At the start of spring semester, Dr. Amy Watkin will step down as chair of the English department and assume a new role: director of First-Year Experience.
Watkin’s new role at Concordia will come with new responsibilities, including recruiting inquiry seminar professors, helping program fall orientation and FYT labs, working with the enrollment office on events for prospective students, coordinating the best inquiry research project evaluation process, and making the inquiry seminars and oral and written communication classes more cooperative with each other.
In addition to her new duties, Watkin will continue teaching three courses a semester.

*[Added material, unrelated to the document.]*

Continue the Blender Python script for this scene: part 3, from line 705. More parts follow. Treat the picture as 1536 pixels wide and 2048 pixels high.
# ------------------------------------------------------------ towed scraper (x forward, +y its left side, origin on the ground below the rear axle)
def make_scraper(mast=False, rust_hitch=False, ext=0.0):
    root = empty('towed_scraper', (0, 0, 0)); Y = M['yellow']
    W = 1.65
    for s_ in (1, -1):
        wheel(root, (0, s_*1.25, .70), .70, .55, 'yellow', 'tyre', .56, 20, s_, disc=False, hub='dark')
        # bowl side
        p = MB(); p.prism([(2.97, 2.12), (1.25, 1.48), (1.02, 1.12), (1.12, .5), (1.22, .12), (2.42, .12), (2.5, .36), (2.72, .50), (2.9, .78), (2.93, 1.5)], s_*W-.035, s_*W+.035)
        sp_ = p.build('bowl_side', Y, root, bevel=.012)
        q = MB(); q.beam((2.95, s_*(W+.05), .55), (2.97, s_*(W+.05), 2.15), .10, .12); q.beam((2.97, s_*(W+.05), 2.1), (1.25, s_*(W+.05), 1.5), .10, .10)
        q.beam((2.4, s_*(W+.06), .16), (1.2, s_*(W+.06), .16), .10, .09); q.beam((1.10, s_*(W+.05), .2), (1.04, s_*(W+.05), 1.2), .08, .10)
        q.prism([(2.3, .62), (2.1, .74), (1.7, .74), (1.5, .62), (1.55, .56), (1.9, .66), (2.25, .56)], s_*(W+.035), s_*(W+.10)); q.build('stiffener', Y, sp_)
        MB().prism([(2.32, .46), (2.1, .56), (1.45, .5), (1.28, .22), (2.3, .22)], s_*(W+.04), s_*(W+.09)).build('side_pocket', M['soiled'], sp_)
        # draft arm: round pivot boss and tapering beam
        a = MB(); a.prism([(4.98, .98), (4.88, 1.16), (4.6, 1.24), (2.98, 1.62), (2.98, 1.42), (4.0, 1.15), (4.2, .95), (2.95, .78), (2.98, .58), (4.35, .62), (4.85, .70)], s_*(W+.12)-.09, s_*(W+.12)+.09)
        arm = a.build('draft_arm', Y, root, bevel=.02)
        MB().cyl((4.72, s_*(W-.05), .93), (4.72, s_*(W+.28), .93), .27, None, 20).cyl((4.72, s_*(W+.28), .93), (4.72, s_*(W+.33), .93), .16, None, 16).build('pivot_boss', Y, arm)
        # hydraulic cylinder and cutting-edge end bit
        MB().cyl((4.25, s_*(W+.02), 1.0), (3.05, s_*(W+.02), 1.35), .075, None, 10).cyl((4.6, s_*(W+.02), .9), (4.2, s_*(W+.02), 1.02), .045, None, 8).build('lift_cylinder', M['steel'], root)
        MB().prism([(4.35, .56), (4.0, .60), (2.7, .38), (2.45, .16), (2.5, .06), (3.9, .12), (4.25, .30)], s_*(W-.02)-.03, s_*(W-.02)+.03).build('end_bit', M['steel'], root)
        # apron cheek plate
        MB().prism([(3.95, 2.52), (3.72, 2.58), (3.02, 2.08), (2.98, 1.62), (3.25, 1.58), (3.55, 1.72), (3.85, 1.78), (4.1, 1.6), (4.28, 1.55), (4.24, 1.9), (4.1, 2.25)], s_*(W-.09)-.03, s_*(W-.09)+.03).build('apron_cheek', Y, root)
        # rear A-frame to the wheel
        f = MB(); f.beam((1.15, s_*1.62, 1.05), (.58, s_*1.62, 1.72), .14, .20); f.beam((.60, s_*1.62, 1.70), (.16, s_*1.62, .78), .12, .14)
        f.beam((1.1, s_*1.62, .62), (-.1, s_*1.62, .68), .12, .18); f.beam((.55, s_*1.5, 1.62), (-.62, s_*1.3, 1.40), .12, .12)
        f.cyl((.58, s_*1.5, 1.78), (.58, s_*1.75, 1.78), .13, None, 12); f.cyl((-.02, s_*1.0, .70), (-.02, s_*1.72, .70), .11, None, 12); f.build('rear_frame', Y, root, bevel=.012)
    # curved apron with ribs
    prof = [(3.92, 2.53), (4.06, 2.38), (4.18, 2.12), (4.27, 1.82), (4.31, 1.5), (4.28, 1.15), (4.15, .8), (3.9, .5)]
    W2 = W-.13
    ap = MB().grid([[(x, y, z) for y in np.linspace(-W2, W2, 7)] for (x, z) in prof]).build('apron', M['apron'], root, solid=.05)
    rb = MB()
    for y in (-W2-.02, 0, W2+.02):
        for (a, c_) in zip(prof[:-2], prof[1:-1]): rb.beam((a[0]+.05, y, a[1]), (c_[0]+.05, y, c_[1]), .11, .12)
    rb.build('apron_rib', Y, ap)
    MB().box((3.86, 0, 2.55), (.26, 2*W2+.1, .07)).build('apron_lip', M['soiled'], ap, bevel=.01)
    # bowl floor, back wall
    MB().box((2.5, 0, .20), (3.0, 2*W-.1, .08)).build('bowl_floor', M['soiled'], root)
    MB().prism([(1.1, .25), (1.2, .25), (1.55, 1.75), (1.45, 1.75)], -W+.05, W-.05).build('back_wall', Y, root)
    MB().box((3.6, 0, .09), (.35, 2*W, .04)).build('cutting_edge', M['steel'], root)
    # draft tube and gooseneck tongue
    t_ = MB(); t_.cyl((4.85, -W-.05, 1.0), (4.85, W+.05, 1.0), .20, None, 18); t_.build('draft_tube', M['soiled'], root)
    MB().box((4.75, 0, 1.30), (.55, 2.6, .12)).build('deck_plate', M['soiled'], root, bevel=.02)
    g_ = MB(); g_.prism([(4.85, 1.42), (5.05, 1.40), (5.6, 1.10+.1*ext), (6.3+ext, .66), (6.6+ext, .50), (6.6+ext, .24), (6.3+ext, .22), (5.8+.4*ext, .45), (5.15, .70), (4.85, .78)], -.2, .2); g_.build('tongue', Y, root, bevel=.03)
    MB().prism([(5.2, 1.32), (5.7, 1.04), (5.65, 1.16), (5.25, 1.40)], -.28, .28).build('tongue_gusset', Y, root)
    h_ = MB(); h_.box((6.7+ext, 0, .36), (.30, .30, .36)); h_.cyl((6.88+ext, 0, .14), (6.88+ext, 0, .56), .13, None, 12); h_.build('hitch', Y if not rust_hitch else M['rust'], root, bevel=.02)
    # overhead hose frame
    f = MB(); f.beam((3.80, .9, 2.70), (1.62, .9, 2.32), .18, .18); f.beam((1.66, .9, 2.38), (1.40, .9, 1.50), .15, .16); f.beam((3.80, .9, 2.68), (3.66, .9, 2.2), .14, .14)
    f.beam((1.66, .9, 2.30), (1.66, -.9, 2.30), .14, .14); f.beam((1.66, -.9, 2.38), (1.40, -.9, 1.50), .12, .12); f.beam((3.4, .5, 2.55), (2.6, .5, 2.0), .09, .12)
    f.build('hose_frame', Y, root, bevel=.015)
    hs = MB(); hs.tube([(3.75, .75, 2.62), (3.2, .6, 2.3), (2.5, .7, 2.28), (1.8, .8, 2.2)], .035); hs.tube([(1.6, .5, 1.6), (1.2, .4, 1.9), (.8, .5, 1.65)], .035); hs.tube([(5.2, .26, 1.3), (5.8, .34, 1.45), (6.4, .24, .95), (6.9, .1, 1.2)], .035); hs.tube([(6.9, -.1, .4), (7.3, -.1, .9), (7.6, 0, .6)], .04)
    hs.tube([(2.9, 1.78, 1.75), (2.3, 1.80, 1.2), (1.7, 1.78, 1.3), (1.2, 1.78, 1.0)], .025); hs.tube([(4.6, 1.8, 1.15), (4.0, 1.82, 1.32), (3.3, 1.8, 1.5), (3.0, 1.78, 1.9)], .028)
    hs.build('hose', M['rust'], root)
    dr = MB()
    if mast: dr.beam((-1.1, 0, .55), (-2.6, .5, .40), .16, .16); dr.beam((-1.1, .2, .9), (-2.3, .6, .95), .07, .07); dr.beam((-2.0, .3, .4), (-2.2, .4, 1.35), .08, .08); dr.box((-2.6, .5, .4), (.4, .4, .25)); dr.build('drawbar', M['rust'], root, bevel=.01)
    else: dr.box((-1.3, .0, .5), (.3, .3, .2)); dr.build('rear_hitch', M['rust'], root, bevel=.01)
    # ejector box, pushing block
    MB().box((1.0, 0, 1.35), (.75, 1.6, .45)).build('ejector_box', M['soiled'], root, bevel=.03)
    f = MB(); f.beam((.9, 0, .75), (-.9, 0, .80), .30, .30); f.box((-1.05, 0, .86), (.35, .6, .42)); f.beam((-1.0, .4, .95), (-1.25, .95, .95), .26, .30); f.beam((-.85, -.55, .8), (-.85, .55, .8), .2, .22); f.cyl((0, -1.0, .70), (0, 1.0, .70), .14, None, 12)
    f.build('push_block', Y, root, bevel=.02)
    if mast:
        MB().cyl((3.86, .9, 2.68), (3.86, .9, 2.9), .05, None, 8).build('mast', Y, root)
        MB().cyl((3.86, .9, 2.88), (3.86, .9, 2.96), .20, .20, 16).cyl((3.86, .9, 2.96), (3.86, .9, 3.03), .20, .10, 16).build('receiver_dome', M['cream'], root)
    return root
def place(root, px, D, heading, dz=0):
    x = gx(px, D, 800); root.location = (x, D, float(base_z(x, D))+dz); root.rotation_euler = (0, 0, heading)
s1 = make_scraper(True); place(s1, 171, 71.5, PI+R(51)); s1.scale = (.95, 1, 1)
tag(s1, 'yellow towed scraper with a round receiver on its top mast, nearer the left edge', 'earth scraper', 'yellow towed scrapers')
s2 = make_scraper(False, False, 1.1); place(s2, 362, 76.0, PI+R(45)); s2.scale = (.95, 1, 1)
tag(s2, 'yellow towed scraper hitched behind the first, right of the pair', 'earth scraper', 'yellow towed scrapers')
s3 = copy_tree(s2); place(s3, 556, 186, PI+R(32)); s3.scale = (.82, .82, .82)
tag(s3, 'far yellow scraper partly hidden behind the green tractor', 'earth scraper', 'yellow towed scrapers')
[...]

“My duties and commitments to the English department don’t change, except for the fact that I won’t be chair anymore,” Watkin said. “English and Women and Gender Studies courses are the reason I became a teacher in the first place.”
Because of this, Watkin says she will report to both the new department chair as a professor and to the associate dean as director of First-Year Experience. While she has to step down prematurely from her position as chair, Watkin considers her new position to be the best of both worlds.

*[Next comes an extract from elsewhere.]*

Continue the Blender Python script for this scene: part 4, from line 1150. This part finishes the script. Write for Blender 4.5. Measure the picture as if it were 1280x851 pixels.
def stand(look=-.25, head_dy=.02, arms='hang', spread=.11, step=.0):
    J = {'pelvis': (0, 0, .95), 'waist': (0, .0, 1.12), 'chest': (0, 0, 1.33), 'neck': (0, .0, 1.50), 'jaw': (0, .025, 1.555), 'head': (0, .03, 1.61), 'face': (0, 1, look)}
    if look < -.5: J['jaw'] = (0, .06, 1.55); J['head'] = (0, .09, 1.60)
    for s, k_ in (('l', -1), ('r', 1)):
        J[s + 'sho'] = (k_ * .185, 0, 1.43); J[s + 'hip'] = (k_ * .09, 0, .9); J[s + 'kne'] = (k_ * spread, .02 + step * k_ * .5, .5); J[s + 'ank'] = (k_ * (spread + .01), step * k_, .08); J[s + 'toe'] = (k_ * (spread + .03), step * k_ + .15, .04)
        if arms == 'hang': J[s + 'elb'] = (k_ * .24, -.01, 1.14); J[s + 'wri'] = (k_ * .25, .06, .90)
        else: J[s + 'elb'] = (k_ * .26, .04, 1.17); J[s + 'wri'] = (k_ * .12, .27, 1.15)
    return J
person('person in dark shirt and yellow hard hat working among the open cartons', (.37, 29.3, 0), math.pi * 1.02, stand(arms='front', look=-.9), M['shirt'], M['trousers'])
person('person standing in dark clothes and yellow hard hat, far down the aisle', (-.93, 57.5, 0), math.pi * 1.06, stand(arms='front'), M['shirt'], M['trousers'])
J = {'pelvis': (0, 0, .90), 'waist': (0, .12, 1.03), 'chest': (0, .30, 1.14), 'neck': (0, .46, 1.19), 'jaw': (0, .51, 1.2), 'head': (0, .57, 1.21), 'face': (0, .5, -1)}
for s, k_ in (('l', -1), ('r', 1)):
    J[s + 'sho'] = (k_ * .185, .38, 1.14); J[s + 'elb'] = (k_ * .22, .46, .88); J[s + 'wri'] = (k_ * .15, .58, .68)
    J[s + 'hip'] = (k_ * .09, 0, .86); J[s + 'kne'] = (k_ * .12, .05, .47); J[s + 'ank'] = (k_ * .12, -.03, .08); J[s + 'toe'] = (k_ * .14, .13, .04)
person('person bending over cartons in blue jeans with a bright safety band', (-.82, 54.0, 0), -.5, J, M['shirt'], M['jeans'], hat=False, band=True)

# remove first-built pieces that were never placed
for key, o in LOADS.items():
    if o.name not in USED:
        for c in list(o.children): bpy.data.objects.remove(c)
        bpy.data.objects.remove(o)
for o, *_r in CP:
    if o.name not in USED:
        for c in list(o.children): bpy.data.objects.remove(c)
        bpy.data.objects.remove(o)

“It feels like the perfect fit for me. [First Year Experience] is something I’m passionate about, I get to work with wonderful colleagues who are great at their jobs, and I get to continue teaching the courses that I love. This position can also allow me to interact with students in new ways, as well, which is always great,” Watkin said.
According to Dr. David Sprunger, English professor and previous department chair, hiring someone to strengthen courses specific to first-year students has been a long time coming.
“We’ve said for a number of years that it would be great if we had someone who’d help make that a program, or that people saw how all the classes connected as a program,” Sprunger said.
Every department has their own protocol for the length of a chair’s term, but the English department has established a consistent trend over the years.
“A normal term is three years. And it’s been our tradition in the department that people serve two of those three year terms,” Sprunger said. “Some departments have had the same chair pretty much for the whole 25 years I’ve been here.”
So far, a replacement for Watkin has not been selected. Whomever is elected as chair must be good at balancing a variety of projects in addition to their classes; the chair’s responsibilities include organizing the classes offered by the department, planning the next semester’s schedule, and managing the budget.
Chairs also represent and protect their department when the college is ready to make changes, view and respond to complaints with the department, and, most importantly, create a vision for the future of the department.
“The chair has some sort of vision for the department, that not just keeps the department moving smoothly as it’s always been, but has some ideas for how to help the department move in new directions that would be beneficial to the department and to its students and to the college,” Sprunger said.
With all these tasks needing to be done, it may be most convenient to have a previous chair finish Watkin’s term, but that’s another complication: many of the most recent chairs have already picked up additional responsibilities on campus. According to Sprunger, Dr. Jonathan Steinwand, a recent chair, has since taken on duties with the environmental studies program and with Fulbright scholarships, and Dr. Joan Kopperud, Steinwand’s predecessor, is now working on the PEAK and Integrative Learning initiatives.
The position does not have to go to someone who has already served as chair.
“There may be other people in the department who want to be chair, so we’ll have to see what happens with the dean,” Sprunger said.
Sprunger also said that the process is complicated by Watkin’s early resignation. Watkin started her first of two terms as chair in the fall of 2016; because the English chair is usually held for six years, the department was not prepared to pick a new one.
“We’d like to have a new chair chosen as soon as possible,” Watkin said. “English faculty will meet with our division chair to discuss possibilities, and then reach consensus on who should be our next chair. That decision then goes to the dean.”
While the administration sorts out Watkin’s replacement, students are excited for Watkin’s future with First-Year Experience. Senior English major Ali Froslie has had experience with Watkin as a professor and an advisor.
“From what I know of Dr. Watkin and what I know of the position … I think she’s a very good fit, because she has a very welcoming, warm personality,” Froslie said. “I am excited for the incoming freshmen students.”